From Oct. 22 to Oct. 24, Margolis Healy, a campus security consulting firm, conducted an external review process of the College’s campus safety and security (CSS). Steven Healy, CEO of Margolis Healy, and Kathy Zoner, director of organizational assessment, spoke with students, faculty, staff and community members over several days to gather perceptions on CSS within the community.
According to Director of CSS Dave Boyer, the last review was conducted in the 1990s. “We were long overdue,” Boyer said. “The original discussion regarding the peer review centered around the number of CSS retirements that are anticipated in the next 2-3 years. We have been busy working on our own succession plan for over two years and having a professional review to aid us in that process was something we welcomed.”
The hiring of the firm is in part a response to the events of last spring, in which students expressed discontent with CSS due to a variety of what protesters saw to be racially charged altercations between CSS and students. The “Where’s My Safety?” campaign, led by students, listed a review of CSS as one of its demands.
That campaign hung posters in the spring of 2019 that featured students of color holding up signs detailing their negative experiences with CSS. In November 2018, the Black Student Union hosted a town hall in which many students shared personal testimonies about unfair treatment from CSS (“BSU holds town hall exploring affinity housing,” Nov. 14, 2018).
Throughout last week, the consultants participated in 23 total meetings with different members of the College community. Margolis Healy conducted two listening sessions on Wednesday and Thursday night in which students had the opportunity to express their thoughts on CSS and campus safety in general. Both events had notably low turnout, especially in proportion to the number of students who expressed discontent with CSS last year.
On Thursday night, the event drew a total of five participants, the majority of whom expressed that they approved of CSS and had come in order to listen to those with differing opinions.
Some of those in attendance speculated that this was not a venue in which students felt comfortable. They posited that students might prefer smaller and more informal discussions, either among students or with trusted staff. Others wondered whether the listening sessions had been advertised sufficiently by the College. The resulting discussion was largely one-sided, in which students expressed that they felt CSS cared about the student body and was just trying to do its job.
“I’ve worked with them for three years now. I think what some students don’t understand is that their only concern is the safety and wellbeing of the students,” said Nick Landry ’21. “They have people who work there who are retired and come in part-time because they genuinely enjoy doing what they do.”
Many students in the room expressed frustration with what they perceived to be the tendency of debates on campus to be one-sided. The majority of the participants had come hoping to change that culture and provide an opposing perspective.
Eli Cytrynbaum ’20, a member of Minority Coalition’s (MinCo) steering board, said that the review did not meet the terms that last year’s protests had called for, such as a demand from the Coalition Against Racist Education that a civil rights organization oversee the external review. “I am hopeful this external review can be a good starting place, but the truth of the matter is that there are so many interlocking systems of elitism and investment in maintaining the status quo at this institution that it will be a long process to make substantive change,” Cytrynbaum said.
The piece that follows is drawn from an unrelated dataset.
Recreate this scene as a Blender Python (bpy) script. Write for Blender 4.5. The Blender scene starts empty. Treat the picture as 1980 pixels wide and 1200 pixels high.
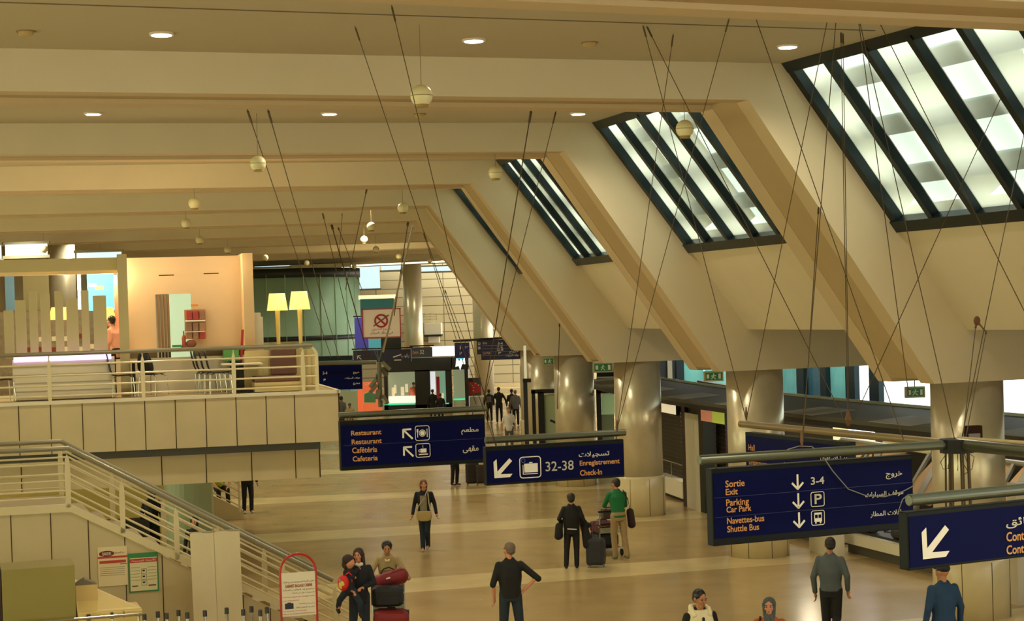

Cytrynbaum, who met with the Msrgolis Healy representatives at length seperately from the listening session, listed several factors contributing to the absence of many of last year’s protesters. “I think students partially haven’t been showing up because they aren’t totally aware of what’s going on. Also people are very tired from last year and have issues from their home communities to deal with,” he said. “Many students feel disillusioned with the school’s tendency to stagnate everything through a multitude of committees and don’t see this as worth engaging with.”
Cytrynbaum said that he is currently coordinating more opportunities for student input.
The Margolis Healy representatives said they heard a wide variety of opinions expressed throughout their time at the College. “We have heard a 360-degree perspective on these issues,” Healy said. “It would have been nice, obviously, to hear more student voices, and it’s unfortunate that we had a low turnout [Wednesday and Thursday], but I think we’ll come back.”
Margolis Healy is considering communicating with the school in the future to better coordinate an additional listening session, but in the meantime will take the overarching themes from their meetings and present them to the College.